Sans doute lui avons-nous posé quelques questions? Elle nous dit avoir visiter la fondation Pinault à Venise, fait un tour en gondole, en riant légèrement davantage pour nous faire partager ce sentiment d’exotisme fort et léger en même temps. Je la regardais et l’imaginais là-bas, avec son compagnon de toujours, le week-end de la Saint Valentin. Ce voyage aurait été une sorte de rêve? Y seraient-ils allés tous les deux, rien qu’eux deux? Le temps d’un instant je me la représentais assise dans une gondole, heureuse d’être entrée dans la carte postale.

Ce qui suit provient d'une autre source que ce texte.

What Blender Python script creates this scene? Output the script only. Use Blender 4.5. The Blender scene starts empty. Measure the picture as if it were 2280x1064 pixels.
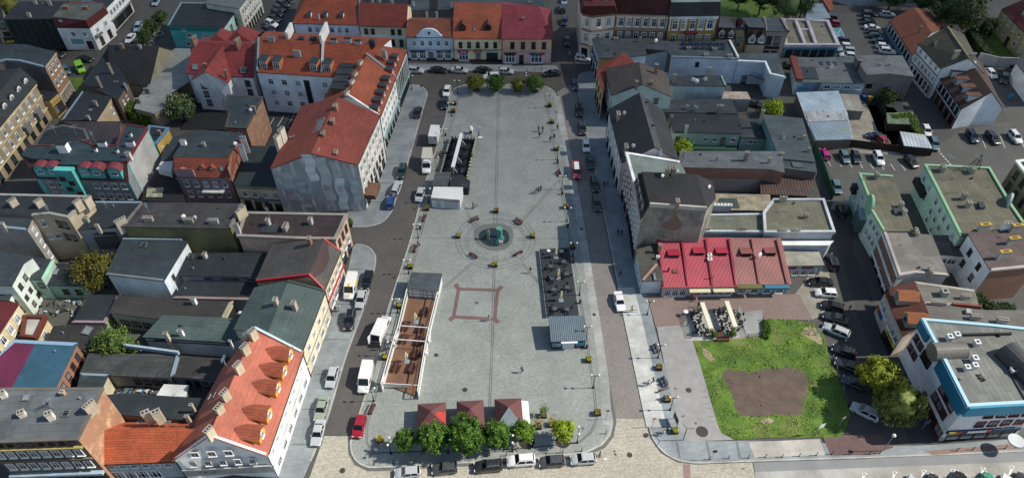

L’après midi de ce jour-là elle consultait un groupe d’étudiants afin de connaître le choix et les motivations de chacun pour le stage en entreprise qu’ils devaient faire en fin de semestre. Quand ce fut le tour de Marie, elle lui dit qu’elle avait trouvé un graphiste qui acceptait de la prendre pour un mois. Elle était heureuse à l’idée de passer quatre semaines chez celui qui réalise entre autre les affiches des Rencontres Internationales de la Photographie d’Arles. Le professeur se pencha sur le cv de Marie: BAC stg et quelques stages en milieu forain. Marie lui parla alors de son père collectionneur et fabriquant de manèges. Son professeur lui demanda si ses parents étaient forains, Marie lui répondit qu’ils l’avaient été. Cette réponse provoqua un arrêt de l’entretien et notre professeur omniprésente releva la tête et dit : «Mais qu’est-ce que tu fais là?». Ce point d’orgue retenti dans la tête de Marie qui resta muette et s’en alla verser quelques larmes au sous sol pendant qu’en haut quelqu’un de fantomatique avait des difficultés à sortir d’une image!
Parfois Venise n’est qu’un décor excessivement plat même en trois dimensions et c’est excessivement triste.